“It is better to go to the house of mourning,
than to go to the house of feasting:
for that is the end of all men;
and the living will lay it to his heart.”
(Ecclesiastes 7:2)

The world loves to go to the house of feasting. They like to participate in parties, banquets and buffets where there is much merry-making and laughter. On the other hand, the house of mourning fills man with much grief and sorrow. Thus, many would rather be found feasting than participating in a vigil service or funeral, for the former is a supposed picture of happiness, whereas the latter a picture of sadness and pain.

Yet King Solomon, the wisest man on the earth during his time, goes against the thinking of the world, and tells us that it is better to go to the house of mourning than to the house of the feasting. Why is this so?

The house of feasting often presents a false picture of the life of man. It is as if man’s life will never come to an end. However, the Scriptures teaches us that because all men are sinners, they have to die as they have fallen short of the glory of God (Rom. 3:23). Men who die in their sins will find themselves in the eternal judgement of hell and the lake of fire. The house of mourning jolts us back to reality, and reminds us of the transient nature of life, and the consequences of sin. How often we forget! It also poses the question to the living – are you ready to die? If you die, where will you be? Will you be in hell? Or will you be in heaven?

Nevertheless, the vigil service and funeral of a saint is also a time of great comfort and rejoicing for believers, for it reminds us that Christ has already wrought victory over corruption, sin and death. Death to a saint is but a sleep. His soul is absent from the body, but present with the Lord, awaiting the day when Christ will return, and the dead in Christ shall rise with their glorified bodies. O what a wonderful day that will be! We await the day where we will meet the departed saint together with our Lord!

Consider 1 Thessalonians 4:13-18 – “But I would not have you to be ignorant, brethren, concerning them which are asleep, that ye sorrow not, even as others which have no hope. 14 For if we believe that Jesus died and rose again, even so them also which sleep in Jesus will God bring with him. 15 For this we say unto you by the word of the Lord, that we which are alive and remain unto the coming of the Lord shall not prevent them which are asleep. 16 For the Lord himself shall descend from heaven with a shout, with the voice of the archangel, and with the trump of God: and the dead in Christ shall rise first: 17 Then we which are alive and remain shall be caught up together with them in the clouds, to meet the Lord in the air: and so shall we ever be with the Lord. 18 Wherefore comfort one another with these words.”

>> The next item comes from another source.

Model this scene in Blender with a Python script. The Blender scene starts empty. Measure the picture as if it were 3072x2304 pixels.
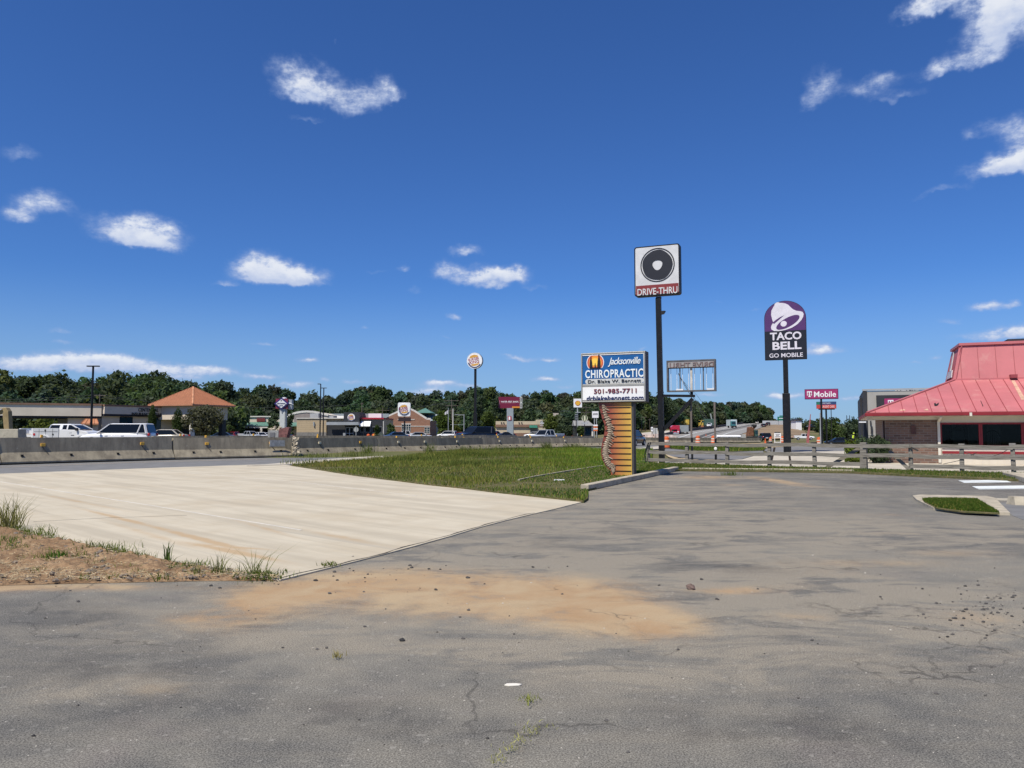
import bpy, math, random
import numpy as np
from mathutils import Vector, Matrix
R = math.radians
sc = bpy.context.scene
COL = sc.collection
rnd = random.Random(11)
rng = np.random.default_rng(5)

# ------------------------------------------------------------------ camera, sky, sun, exposure
CAMH, FPX, TH = 1.5, 768.0, math.atan(48 / 768)
cd = bpy.data.cameras.new('camera'); cd.lens = 27; cd.sensor_width = 36; cd.clip_start = .05; cd.clip_end = 5000
cam = bpy.data.objects.new('camera', cd); COL.objects.link(cam)
cam.location = (0, 0, CAMH); cam.rotation_euler = (R(90) + TH, 0, 0); sc.camera = cam
SUN_EL, SUN_AZ = R(57), R(-143)        # azimuth from the view direction, clockwise: behind us to the left
sl = bpy.data.lights.new('sun', 'SUN'); sl.energy = 4.7; sl.angle = R(.5); sl.color = (1, .93, .79)
so = bpy.data.objects.new('sun', sl); COL.objects.link(so)
sdir = Vector((math.cos(SUN_EL) * math.sin(SUN_AZ), math.cos(SUN_EL) * math.cos(SUN_AZ), math.sin(SUN_EL)))
so.rotation_euler = sdir.to_track_quat('Z', 'Y').to_euler(); so.location = sdir * 60
sc.view_settings.view_transform = 'Standard'; sc.view_settings.look = 'None'
sc.view_settings.exposure = 0.22; sc.view_settings.gamma = 1
sc.cycles.max_bounces = 5; sc.cycles.transparent_max_bounces = 8; sc.cycles.use_denoising = True

def ray(X, Y):
    """direction of a photograph pixel (full size 3072x2304), used once to survey where things stand"""
    a = (X / 3 - 512) / FPX; b = (384 - Y / 3) / FPX; c, s = math.cos(TH), math.sin(TH)
    return a, c - b * s, s + b * c
def P(X, Y, d):
    r = ray(X, Y); k = d / r[1]
    return Vector((r[0] * k, d, CAMH + r[2] * k))
def G(X, Y, z=0.):
    r = ray(X, Y); k = (z - CAMH) / r[2]
    return Vector((r[0] * k, r[1] * k, z))
def sm(a, b, x):
    t = min(1, max(0, (x - a) / (b - a))); return t * t * (3 - 2 * t)
def hz(x, y):
    """height of the land: level near by, a dip on the right, then the embankment the highway climbs"""
    if y < 40: return 0.
    t = x / y; up = .3 * sm(43, 50, y) * (1 - sm(95, 125, y)) * sm(.02, -.08, t) if t < .02 else 0.
    if y < 60: return up
    w = sm(.08, .16, t)
    dip = -(.5 + .7 * sm(.345, .41, t)) * sm(95, 150, y) * w
    rise = max(0, y - 190) * .0225 * sm(190, 260, y) * w * (1 - .75 * sm(.42, .5, t))
    return dip + rise + up
class PN(tuple):
    pass
class Plane:
    """upright plane through (x, y), turned by yaw so that its right end comes nearer"""
    def __init__(s, x, y, yaw=0.): s.o = (x, y); s.yaw = yaw; s.u = (math.cos(yaw), -math.sin(yaw)); s.v = (math.sin(yaw), math.cos(yaw))
    def at(s, X, Y, b=0.):
        r = ray(X, Y); k = (s.o[0] * s.v[0] + s.o[1] * s.v[1] + b) / (r[0] * s.v[0] + r[1] * s.v[1])
        x, y, z = r[0] * k, r[1] * k, CAMH + r[2] * k
        return ((x - s.o[0]) * s.u[0] + (y - s.o[1]) * s.u[1], z)
    def box(s, X0, X1, Y0, Y1, b=0.):      # left,right,top,bottom pixels -> a0,a1,z0,z1
        Xm, Ym = (X0 + X1) / 2, (Y0 + Y1) / 2
        return s.at(X0, Ym, b)[0], s.at(X1, Ym, b)[0], s.at(Xm, Y1, b)[1], s.at(Xm, Y0, b)[1]
    def w(s, a, b, z=0.): return Vector((s.o[0] + a * s.u[0] + b * s.v[0], s.o[1] + a * s.u[1] + b * s.v[1], z))

# ------------------------------------------------------------------ node helper
class NB:
    def __init__(s, nt): s.nt = nt
    def __call__(s, t, *a, **k):
        n = s.nt.nodes.new('ShaderNode' + t)
        for key, v in k.items():
            if key.startswith('_'): setattr(n, key[1:], v)
            else: s.put(n.inputs[key.replace('__', ' ')], v)
        for i, v in enumerate(a):
            if v is not None: s.put(n.inputs[i], v)
        return n
    def put(s, inp, v):
        if hasattr(v, 'is_output'): s.nt.links.new(v, inp)
        elif hasattr(v, 'outputs'): s.nt.links.new(v.outputs[0], inp)
        else: inp.default_value = v if not (isinstance(v, (tuple, list)) and len(v) == 3 and inp.type == 'RGBA') else (*v, 1)
    def m(s, op, *a, clamp=False): return s('Math', *a, _operation=op, _use_clamp=clamp).outputs[0]
    def v(s, op, *a):
        n = s('VectorMath', *a, _operation=op); return n.outputs['Value'] if op in ('DOT_PRODUCT', 'LENGTH') else n.outputs[0]
    def mix(s, f, a, b, mode='MIX'):
        n = s('Mix', _data_type='RGBA', _blend_type=mode); s.put(n.inputs[0], f); s.put(n.inputs[6], a); s.put(n.inputs[7], b); return n.outputs[2]
    def noise(s, vec, scale, detail=4, rough=.55, dist=0):
        return s('TexNoise', Vector=vec, Scale=scale, Detail=detail, Roughness=rough, Distortion=dist).outputs[0]
    def ramp(s, f, lo, hi): return s('MapRange', f, lo, hi, 0., 1., _clamp=True, _interpolation_type='SMOOTHSTEP').outputs[0]
    def blobs(s, vec, lst, lift=False):
        acc = acc2 = None; vec0 = vec
        for cx, cy, sx, sy, ang, st in lst:
            if acc is not None: vec = s.v('MULTIPLY_ADD', s.m('ADD', acc, acc2) if lift else acc, (1e-9, 1e-9, 0), vec0)   # makes the patches evaluate one after another
            mp = s('Mapping', _vector_type='TEXTURE', Vector=vec, Location=(cx, cy, 0), Rotation=(0, 0, ang), Scale=(sx, sy, 1))
            r2 = s.v('DOT_PRODUCT', mp.outputs[0], mp.outputs[0])
            e = s.m('POWER', math.exp(-1), r2)
            e = s.m('MULTIPLY', e, st)
            if lift:
                q = s.m('MULTIPLY', e, s.v('DOT_PRODUCT', mp.outputs[0], (0, 1, 0))); acc2 = q if acc2 is None else s.m('ADD', acc2, q)
            acc = e if acc is None else s.m('ADD', acc, e)   # the sum comes first, so few values stay live
        return (acc, acc2) if lift else acc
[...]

Lastly, the house of mourning is also a time for the preaching of the gospel of Christ, for the body of the departed is a reminder of man’s need for Jesus Christ to save them from their sins. That is why it is the conviction of this preacher that the gospel has to be presented at every vigil service. The dead has now departed. It is the living whom the preacher is ministering to. Every one of us needs the gospel of the Lord Jesus Christ. The gospel comforts those who have believed in Christ. It also has the power to save those who have not trusted in Christ. May the gospel message ring out loud and clear in every vigil service and funeral, and bring many to find wonderful deliverance in Christ!
It is with this in mind that this preacher count it a great privilege to minister at the vigil and burial services of Mr Ho Wing Him, the father of Elder Douglas Ho. He is also heartened to see the love of the brethren who have turned up to comfort the bereaved. Let us always remember the exhortation from God’s Word that it is better to go to the house of the mourning than to the house of feasting. Amen.

Lovingly in Christ,
Preacher Clement Chew


Rev. Timothy Tow on Ecclesiastes 7:2, 4 (Taken from Lessons from the University of Life)
“It is better to go to the house of mourning, than to go to the house of feasting: for that is the end of all men; and the living will lay it to his heart … The heart of the wise is in the house of mourning; but the heart of fools is in the house of mirth” (verses 2,4). Why is the day of death better than the day of one’s birth? Because death is the conclusion of a life of struggles, but birth is the beginning—in a sinful world of vexation and vanity. So it is better to attend a funeral than to go to a feast, for it is the conclusion of life and those who attend funerals will be sobered down to the reality of life.

“It is appointed unto men once to die, but after this the judgment” (Hebrews 9:27). Death confronts us whether we are prepared to meet it. Where will you end up, in heaven or in hell?

A little girl of four we know was confronted by death in the form of a coffin brought to Church for the memorial service. She told her father she was scared of death. The father showed the little daughter the way of escape by turning to the Lord Jesus Christ—the Son of God who died on the cross to take away all her sins. She readily received the Lord into her heart. She now turns to Jesus whenever the thought of death scares her.

While it is legitimate to attend both funerals and wedding parties, it will do us more good to go to funerals. Considering how apt we are to be vain and secure at a wedding party, it is preferable to go to the house of mourning to learn from the dead. Jesus went to a wedding feast once but three times to the funeral. At the wedding feast our Lord joined them in earthly happiness, at the funerals He raised the dead to life and further He gave everlasting life to those who trusted in Him.